■ Task details: Pictures stay out of this copy, which runs from the first line of the material through the line containing "104), .5), wbk, bev=.001)".

■ Provided material:
=-=-=

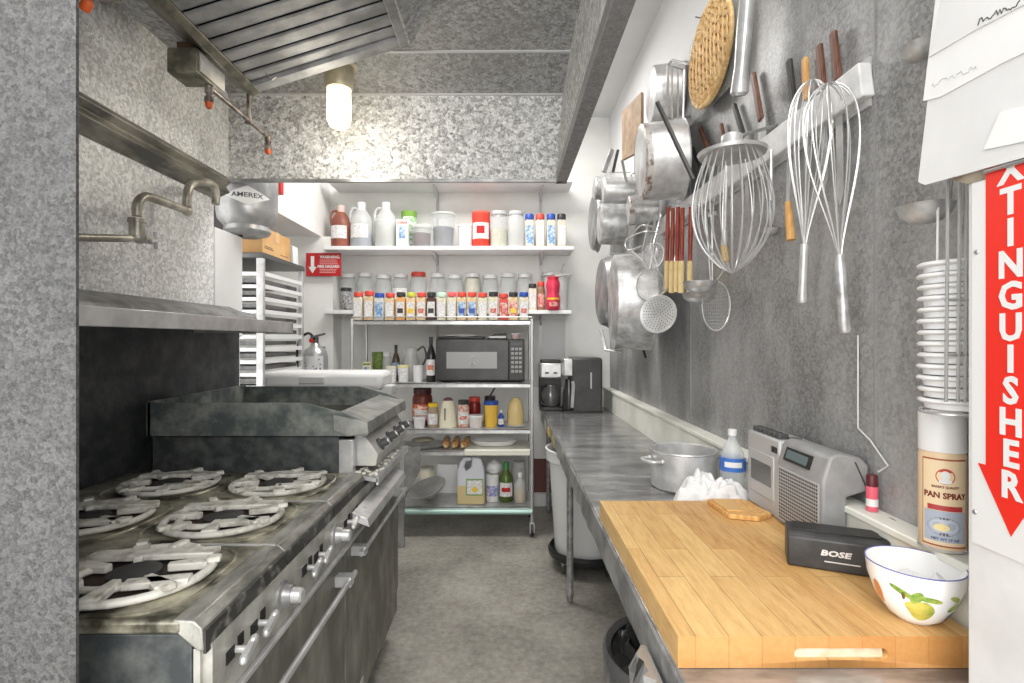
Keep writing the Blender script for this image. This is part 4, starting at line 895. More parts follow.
# small wooden block
wbk = thing('small_wood_block', 'small grooved wooden block lying on the butcher block beside the towel', 'board', (.72, 1.62, bz1))
z = bz1+.001
obj('block', MB().prism([(.652, 1.70, z), (.80-.03, 1.70, z), (.795, 1.56, z), (.74, 1.525, z), (.66, 1.55, z)], (0, 0, .014)), TANW, wbk, bev=.002)
obj('upper_strip', MB().prism([(.66, 1.685, z+.014), (.72, 1.685, z+.014), (.715, 1.57, z+.014), (.667, 1.575, z+.014)], (0, 0, .005)), mat('tan_wood2', C(206, 164, 104), .5), wbk, bev=.001)

# boombox
RB = thing('cassette_radio', 'grey portable cassette radio with speaker grille and small display', 'radio', (.83, 1.52, bz1))
ra0, ra1, ram = 1.312, 1.735, 1.535; z = bz1+.001; rh = .245
obj('speaker_unit', MB().prism([(.797, ra0, z), (.859, ra0, z), (.859, ra0, z+.135), (.912, ra0, z+.15), (.915, ra0, z+.215), (.895, ra0, z+.235), (.835, ra0, z+rh), (.815, ra0, z+.235), (.797, ra0, z+.175)], (0, ram-ra0, 0)), GREYP, RB, bev=.006)
obj('tape_unit', MB().prism([(.803, ram, z), (.859, ram, z), (.859, ram, z+.135), (.90, ram, z+.15), (.90, ram, z+rh-.01), (.803, ram, z+rh-.01)], (0, ra1-ram, 0)), GREYL, RB, bev=.006)
grl = obj('grille', MB().box(.7945, .798, ra0+.015, ram-.01, z+.012, z+.165), GREYL, RB)
gd = MB()
for i in range(20):
    for k in range(15):
        y_ = ra0+.022+.0095*i; z_ = z+.02+.0098*k
        gd.lathe([(.0034, 0), (.0034, .0012)], (.7935, y_, z_), (1, 0, 0), 6)
obj('grille_holes', gd, CHAR, grl, kind='stuff')
dn = Vector((-.9, 0, .35))
obj('display', MB().obox((.8035, ra0+.125, z+.207), (0, 1, 0), (.33, 0, 1), (-1, 0, .33), .062, .019, .003), BLACK, RB)
obj('display_glass', MB().obox((.8005, ra0+.125, z+.208), (0, 1, 0), (.33, 0, 1), (-1, 0, .33), .05, .012, .002), mat('lcd', C(96, 110, 112), .15), RB)
tw = obj('cassette_door', MB().box(.799, .804, ram+.025, ra1-.02, z+.045, z+.18), GREYL, RB, bev=.003, label='silver cassette door')
obj('cassette_window', MB().box(.7975, .80, ram+.04, ra1-.035, z+.085, z+.15), mat('tape_window', g(96), .2), tw)
obj('brand_text_panel', MB().box(.8005, .8035, ram+.01, ram+.04, z+.195, z+.212), BLACK, RB)
for i in range(6):
    y_ = ram+.022+.029*i
    obj('tape_button', MB().box(.815, .845, y_, y_+.022, z+rh-.012, z+rh+.006), CHAR, RB, bev=.003)
obj('tuning_dial', MB().lathe([(.02, 0), (.02, .006)], (.86, ram+.02, z+rh-.012), (0, 0, 1), 18), CHAR, RB)
obj('side_mark', MB().prism([(.905, ra0-.0005, z+.16), (.909, ra0-.0005, z+.16), (.88, ra0-.0005, z+.225), (.876, ra0-.0005, z+.225)], (0, -.0006, 0)), CHAR, RB)

# black speaker dock
BS = thing('black_speaker_box', 'low black speaker box lettered BOSE between the radio and the bowl', 'speaker', (.74, 1.24, bz1))
d = Vector((.915, -.404, 0)); n = Vector((-.404, -.915, 0)); c = Vector((.665, 1.232, bz1+.001))
a = [c, c+d*.20, c+d*.20-n*.085, c-n*.085]
prof = [(0, 0), (0, .012), (.004, .068), (.02, .08), (.085, .080), (.085, 0)]
poly = [c-n*u+Vector((0, 0, v)) for u, v in prof]
obj('casing', MB().prism(poly, d*.205), mat('speaker_black', g(46), .4, col2=g(60), scale=20), BS, bev=.004)
obj('top_plate', MB().prism([c-n*u+Vector((0, 0, .0805))+d*.015 for u in (.022, .078)]+[c-n*u+Vector((0, 0, .0805))+d*.19 for u in (.078, .022)], (0, 0, .003)), BLACK, BS)
text('lettering', 'BOSE', .0175, mat('silver_ink', g(216), .3, .3), BS, c+d*.098+n*.0005-n*.0022+Vector((0, 0, .040)), d, (.0, 0, 1), .0007, 1.45, .25)
obj('lettering_rule', MB().obox(c+d*.110+n*.0008+Vector((0, 0, .022)), d, n, (0, 0, 1), .035, .0008, .0012), mat('silver_ink', g(216), .3, .3), BS)

# fruit bowl
bc = Vector((.783, 1.0, bz1+.001)); bw = thing('fruit_pattern_bowl', 'white bowl painted with a pear and leaves, blue rim line', 'bowl', tuple(bc))
prof = [(.030, 0), (.034, .004), (.045, .012), (.064, .042), (.0755, .077), (.079, .106)]
inner = [(.0765, .106), (.072, .077), (.060, .042), (.042, .016), (.01, .010)]
BOWLW = mat('bowl_glaze', g(240), .15)
obj('bowl_body', MB().lathe(prof+inner, bc, seg=48), BOWLW, bw)
obj('rim_line', MB().tube([bc+Vector((.0785*math.cos(2*PI*i/48), .0785*math.sin(2*PI*i/48), .1058)) for i in range(48)], .0013, 6, closed=True), mat('rim_blue', C(90, 96, 160), .3), bw)
def bowl_r(z):
    for (r0, z0), (r1, z1) in zip(prof, prof[1:]):
        if z0 <= z <= z1: return r0+(r1-r0)*(z-z0)/(z1-z0)
    return .079
def on_bowl(poly, m_, nm, off=.0008):
    # fan of small faces laid on the outside of the bowl; poly in (angle, height)
    b = MB(); cx_ = sum(p[0] for p in poly)/len(poly); cz_ = sum(p[1] for p in poly)/len(poly)
    def pt(a, z, o=off): r_ = bowl_r(z)+o; return b.b.verts.new((bc.x+r_*math.cos(a), bc.y+r_*math.sin(a), bc.z+z))
    K = 5; prev = None
    for k in range(1, K+1):
        cur = [pt(cx_+(a-cx_)*k/K, cz_+(z-cz_)*k/K) for a, z in poly]
        if prev is None: b.b.faces.new(cur)
        else:
            for i in range(len(cur)): b.b.faces.new((prev[i-1], prev[i], cur[i], cur[i-1]))
        prev = cur
    return obj(nm, b, m_, bw)
A0 = math.atan2(-1.0, -.783)
pear = []
for i in range(24):
    t = 2*PI*i/24; u = math.cos(t); v = math.sin(t)*(1-.38*max(u, 0)-.1*u)
    pear.append((A0+.12-.40*u*.8+.26*v*.5, .040+.018*u*.55+.021*v*.95))
on_bowl(pear, mat('pear_green', C(150, 160, 66), .3, col2=C(206, 190, 90), scale=30), 'painted_pear')
def leaf(a, z, da, dz, w_): 
    P_ = []
    L = math.hypot(da, dz*14)
    for i in range(12):
        t = 2*PI*i/12; u = math.cos(t); v = math.sin(t)*w_
        P_.append((a+da*u-dz*14*v, z+dz*u+da/14*v))
    return P_
LG = mat('leaf_green', C(96, 140, 60), .3, col2=C(170, 180, 80), scale=60)
for q in ((A0-.22, .070, -.28, .010, .25), (A0+.30, .066, .30, -.003, .25), (A0+1.05, .052, .26, .008, .3), (A0+.05, .066, -.1, -.012, .6), (A0+.95, .068, .2, -.006, .3)):
    on_bowl(leaf(*q), LG, 'painted_leaf', .0011)
on_bowl([(A0-.92+.14*math.cos(t), .052+.022*math.sin(t)) for t in [2*PI*i/14 for i in range(14)]], mat('orange_glaze', C(206, 130, 80), .3), 'painted_fruit')
on_bowl([(A0+1.15+.14*math.cos(t), .026+.012*math.sin(t)) for t in [2*PI*i/14 for i in range(14)]], mat('plum_glaze', C(70, 76, 130), .3), 'painted_fruit')
on_bowl([(A0-.22+.04*math.cos(t), .064+.008*math.sin(t)) for t in [2*PI*i/8 for i in range(8)]], mat('stem_brown', C(110, 86, 50), .4), 'painted_stem', .0014)
single('plastic_lid_piece', MB().obox(bc+Vector((-.018, .0, .075)), (1, .3, .15), (-.3, 1, 0), (0, -.1, 1), .035, .022, .0015), WPLAST, 'white plastic piece leaning inside the painted bowl', 'plastic piece', tuple(bc+Vector((-.018, 0, .07))))
single('plastic_cup_piece', MB().lathe([(.010, 0), (.017, .03), (.017, .032)], bc+Vector((.025, -.005, .055)), (.5, -.4, .7), 16), WPLAST, 'small white cup lying inside the painted bowl', 'cup', tuple(bc+Vector((.025, 0, .05))))

# pan spray can
sc = Vector((.876, 1.047, 1.063)); cs_ = thing('spray_can', 'tall pan spray can with white cap on the white ledge', 'spray can', tuple(sc))
R_ = .0385; ca = math.atan2(-1.047, -.876)+.13
TINC = mat('can_tan', C(222, 196, 160), .35)
obj('can_body', MB().lathe([(.036, 0), (R_, .004), (R_, .188), (.035, .198)], sc, seg=40), TINC, cs_)
obj('cap', MB().lathe([(.0385, .196), (.0385, .272), (.036, .279), (.02, .281)], sc, seg=40), CAPW, cs_)
obj('base_ring', MB().lathe([(.0365, .0005), (.0395, .002), (.0395, .006), (.0365, .008)], sc, seg=40), STEEL, cs_)
def cp_(nm, a0, a1, z0, z1, m_, off=.0006): return obj(nm, cyl_patch(MB(), (sc.x, sc.y, 0), R_+off, ca+a0, ca+a1, sc.z+z0, sc.z+z1, 14, .0003), m_, cs_)
cp_('label_frame', -1.0, 1.0, .012, .184, mat('label_rust', C(160, 78, 52), .4))
cp_('label_ground', -.95, .95, .015, .181, mat('label_cream', C(226, 204, 168), .4), .0009)
cp_('label_banner', -.72, .72, .083, .093, mat('label_redband', C(176, 60, 60), .4), .0013)
cp_('label_scene', -.88, .88, .022, .082, mat('label_greyblue', C(168, 176, 190), .4), .0012)
def disc_on(nm, a, z, ra_, rz, m_, off):
    b = MB(); c0_ = b.b.verts.new((sc.x+(R_+off)*math.cos(ca+a), sc.y+(R_+off)*math.sin(ca+a), sc.z+z)); vs = []
    for i in range(24):
        t = 2*PI*i/24; aa = ca+a+ra_*math.cos(t)/R_; vs.append(b.b.verts.new((sc.x+(R_+off)*math.cos(aa), sc.y+(R_+off)*math.sin(aa), sc.z+z+rz*math.sin(t))))
    for i in range(24): b.b.faces.new((c0_, vs[i-1], vs[i]))
    return obj(nm, b, m_, cs_)
disc_on('badge_disc', 0, .150, .015, .0155, mat('badge_red', C(190, 66, 50), .4), .0014)
disc_on('badge_head', 0, .152, .007, .009, CAPW, .0018)
disc_on('badge_shirt', 0, .1405, .010, .005, CAPW, .0018)
disc_on('skillet_ring', -.05, .052, .026, .018, mat('skillet_grey', g(96), .4), .0016)
disc_on('skillet_well', -.05, .053, .021, .013, mat('skillet_inner', C(190, 196, 206), .4), .0019)
disc_on('omelette', -.15, .050, .012, .007, mat('omelette', C(232, 214, 150), .4), .0022)
cyl_text('lettering', 'PAN SPRAY', .0155, mat('rust_ink', C(120, 50, 34), .5), cs_, (sc.x, sc.y, 0), R_+.0016, ca, sc.z+.112, .0006, .9)
cyl_text('small_lettering', 'BAKER\'S QUALITY', .006, mat('rust_ink', C(120, 50, 34), .5), cs_, (sc.x, sc.y, 0), R_+.0016, ca, sc.z+.129, .0002, .9)
cyl_text('small_lettering', 'NET WT 17 OZ', .006, mat('blue_ink', C(70, 70, 110), .5), cs_, (sc.x, sc.y, 0), R_+.0016, ca, sc.z+.027, .0002, 1.1)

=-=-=

■ Answer for this exercise:
Keep writing the Blender script for this image. This is part 4, starting at line 895. More parts follow.
# small wooden block
wbk = thing('small_wood_block', 'small grooved wooden block lying on the butcher block beside the towel', 'board', (.72, 1.62, bz1))
z = bz1+.001
obj('block', MB().prism([(.652, 1.70, z), (.80-.03, 1.70, z), (.795, 1.56, z), (.74, 1.525, z), (.66, 1.55, z)], (0, 0, .014)), TANW, wbk, bev=.002)
obj('upper_strip', MB().prism([(.66, 1.685, z+.014), (.72, 1.685, z+.014), (.715, 1.57, z+.014), (.667, 1.575, z+.014)], (0, 0, .005)), mat('tan_wood2', C(206, 164, 104), .5), wbk, bev=.001)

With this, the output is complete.